Identifying Locally Turbulent Vortices within Instabilities
Fabien Vivodtzev, Florent Nauleau, Jean-Philippe Braeunig, Julien Tierny
TL;DR
The paper tackles automatic identification of locally turbulent vortices in 2D flows by integrating Topological Data Analysis with spectral indicators. It builds a pipeline that simplifies enstrophy via persistence and segments vortices with the Morse-Smale complex, then analyzes per-vortex energy spectra to derive turbulence indicators, notably the slope in the inertial subrange consistent with $E(k)\sim k^{-5/3}$. The main contributions are a topology-driven vortex segmentation approach and spectral descriptors that correlate with turbulence state, demonstrated on a case study with expert labeling. This topology-spectral framework offers a path toward supervised, descriptor-based turbulence detection with potential CFD applications in high-speed flow design.
Abstract
This work presents an approach for the automatic detection of locally turbulent vortices within turbulent 2D flows such as instabilites.
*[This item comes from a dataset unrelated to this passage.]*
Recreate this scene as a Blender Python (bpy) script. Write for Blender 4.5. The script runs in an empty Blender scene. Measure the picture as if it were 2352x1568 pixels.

First, given a time step of the flow, methods from Topological Data Analysis (TDA) are leveraged to extract the geometry of the vortices. Specifically, the enstrophy of the flow is simplified by topological persistence, and the vortices are extracted by collecting the basins of the simplified enstrophy's Morse complex. Next, the local kinetic energy power spectrum is computed for each vortex. We introduce a set of indicators based on the kinetic energy power spectrum to estimate the correlation between the vortex's behavior and that of an idealized turbulent vortex. Our preliminary experiments show the relevance of these indicators for distinguishing vortices which are turbulent from those which have not yet reached a turbulent state and thus known as laminar.